Use either recursion or an iterative approach to generate subsequent game states given the current state of the board.
EDIT
I got bored and so decided to write some "toy code" to implement the game board, including methods to determine if it is in a terminal state and to generate the set of board states after the next move is made. It should generalise to any size board although I haven't tried. Enjoy ...
Sample Output
$ java Board
Creating board:
---
---
---
Initialising board:
-OX
O--
XO-
Terminal state: false
Generating next move states:
XOX
O--
XO-
-OX
OX-
XO-
-OX
O-X
XO-
-OX
O--
XOX
Code
import java.util.List;
import java.util.LinkedList;
import java.util.Random;
public class Board {
private final int[] squares;
public Board() {
this.squares = new int[9];
}
protected Board(int[] squares) {
this.squares = squares;
}
public void init() {
Random rnd = new Random();
int turn = 1; // 'O' always goes first.
for (int i=0; i<squares.length; ++i) {
double d = rnd.nextDouble();
if (d < 0.75) {
squares[i] = turn;
turn = turn == 1 ? -1 : 1; // Flip to other player's turn.
} else {
squares[i] = 0; // Empty square.
}
if (isTerminalState()) {
break;
}
}
}
public boolean isTerminalState() {
boolean ret = false;
boolean foundEmpty = false;
int hSum = 0;
int[] vSum = new int[3];
for (int i=0; i<squares.length; ++i) {
hSum += squares[i];
if (isWinningRow(hSum)) {
ret = true;
break;
} else if (i == 2 || i == 5) {
hSum = 0;
}
int col = i % 3;
vSum[col] += squares[i];
if (isWinningRow(vSum[col])) {
ret = true;
break;
}
if (squares[i] == 0) {
foundEmpty = true;
}
}
if (!ret) {
if (!foundEmpty) {
ret = true;
} else {
int diag1 = 0;
int diag2 = 0;
int rowSz = (int)Math.sqrt(squares.length);
for (int i=0; i<squares.length; ++i) {
if (i % (rowSz + 1) == 0) {
diag1 += squares[i];
if (isWinningRow(diag1)) {
ret = true;
break;
}
}
if (i > 0 && i % (rowSz - 1) == 0) {
diag2 += squares[i];
if (isWinningRow(diag2)) {
ret = true;
break;
}
}
}
}
}
return ret;
}
private boolean isWinningRow(int rowSum) {
return rowSum == 3 || rowSum == -3;
}
public List<Board> getNextStates() {
List<Board> ret = new LinkedList<Board>();
int tmp = 0;
for (int i=0; i<squares.length; ++i) {
tmp += squares[i];
}
// Next turn is 'O' (i.e. +1) if the board sums to 0.

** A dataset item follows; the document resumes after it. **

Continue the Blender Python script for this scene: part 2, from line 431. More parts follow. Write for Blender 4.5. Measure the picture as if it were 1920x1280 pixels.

// Otherwise it's 'X's turn.
int turn = tmp == 0 ? 1 : -1;
if (!isTerminalState()) {
for (int i=0; i<squares.length; ++i) {
if (squares[i] == 0) { // Empty square
int[] squaresA = new int[squares.length];
System.arraycopy(squares, 0, squaresA, 0, squares.length);
squaresA[i] = turn;
ret.add(new Board(squaresA));
}
}
}
return ret;
}
public String toString() {
StringBuilder sb = new StringBuilder();
for (int i=0; i<squares.length; ++i) {
if (squares[i] == 1) {
sb.append('O');
} else if (squares[i] == -1) {
sb.append('X');
} else {
assert squares[i] == 0;
sb.append('-');
}
if (i == 2 || i == 5) {
sb.append('\n');
}
}
return sb.toString();
}
public static void main(String[] args) {
System.err.println("Creating board:\n");
Board bd = new Board();
System.err.println(bd);
System.err.println("\nInitialising board:\n");
bd.init();
System.err.println(bd);
System.err.println("Terminal state: " + bd.isTerminalState() + '\n');
System.err.println("\nGenerating next move states:\n");
List<Board> nextStates = bd.getNextStates();
for (Board bd1 : nextStates) {
System.err.println(bd1.toString() + '\n');
}
}
}
Shouldn't each square have only three possible states (, X, O)?
Either store a grid of 3-state squares, or store 2 lists of moves. You don't need to store the overall board because it is defined by the moves.
Also, what do you mean by:
generating next states for the
GameTree
What is a GameTree? and what are some examples of "next states"?